Despite 16 other conglomerates showing interest in the contract — among them Siemens of Germany, Alstom of France and Mitsubishi of Japan — China’s group remained the sole bidder after Communications and Transport Minister Gerardo Ruiz Esparza denied requests for more time to finalize offers from possible bidders.

The proposed railway is slated to bring 27,000 passengers daily on the 130-mile route from Mexico City to Querétaro in 58 minutes, while reaching speeds of 186 mph. Even the fastest Amtrak train, the Acela, averages a paltry 64 mph.

In a statement about what the project means for Mexico’s future, Ruiz Esparza said, “The rest of the world has its eye on Mexico. This is critical to our competitiveness.” Citing “doubts about legitimacy and transparency of the bidding process,” Mexican President Enrique Peña Nieto abruptly rescinded the contract several days after awarding the contract to China.

China’s National Development and Reform Commission posted the following statement on its website: “We understand that the cancellation of the bid is due to domestic factors in Mexico, and is unrelated to the Chinese side.”

Mexico’s unanticipated severance of the contract came just a few days before investigative journalist Carmen Aristegui published information about faulty ties between Mexican government officials and the Mexican construction firms within the China Railway Consortium.

While President Peña governed the state of Mexico from 2005-2011, he reserved $8 billion worth of construction projects to Grupo Higa. Its owner, Juan Armando Hinojoso, has maintained a personal relationship with Peña for years.

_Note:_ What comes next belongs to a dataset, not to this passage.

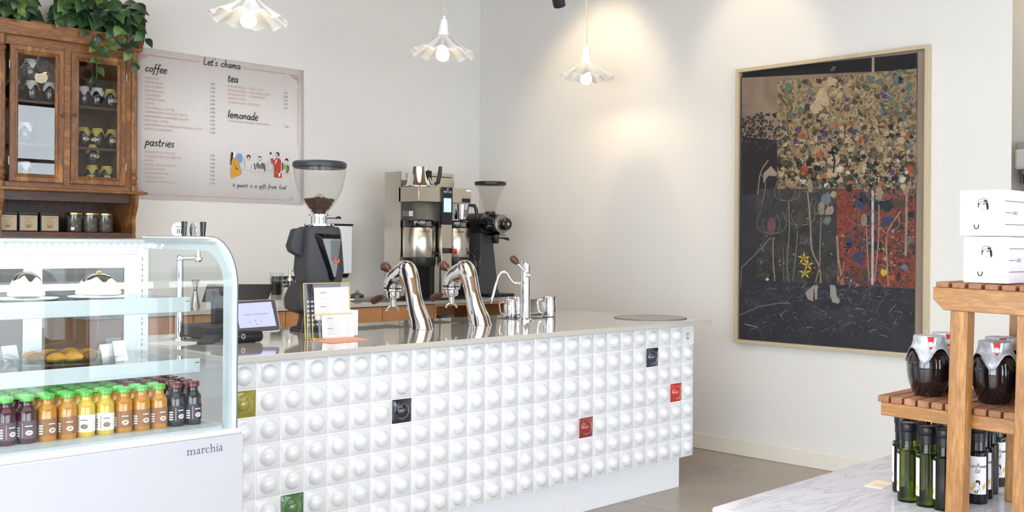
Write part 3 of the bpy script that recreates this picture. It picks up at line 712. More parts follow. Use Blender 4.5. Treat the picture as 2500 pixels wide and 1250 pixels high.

Hinojoso provided first lady and former actress Angélica Riviera with a $7 million estate, in addition to building another multi-million dollar mansion for Mexico’s finance minister, Luis Videgaray. Riviera has since issued a video in which she states that there has been no wrong-doing and that she will sell the home to maintain her honor and that of her family.

There have been cries of favoritism and nepotism against Grupo GIA, Desarrolladora Mexicana and Infrastructura Mexicana, as well. The Mexican Ministry of Communications and Transportation confirmed that it would reopen the bidding process on Jan. 14, 2015 and allow interested groups 180 days to finalize offers.

Since Peña’s election in 2012, he has done little to reassure the public that he is transparent and free of corruption. As a member of the Institutional Revolutionary Party, the party that ruled Mexico for 71 years in the 20th century and was deemed the “perfect dictatorship,” Peña began his presidency with the trust of only 15 percent of the population, according to a poll.

One of his first actions as president was to pass the Pact for Mexico, which diminished the power of congress and transferred it to himself in the executive branch.

Violence has increased, and corruption runs rampant. It is difficult to believe fully that Peña wishes to better the lives of Mexicans when he chooses to undertake an engineering project on this scale and has yet to address Mexico’s terrible social inequality, the omnipresent threat of drug cartels or the dismal education system.

In the meantime, one may at least hope that Mexico can forge a high-speed railway partnership that continues to be unmarred by public corruption.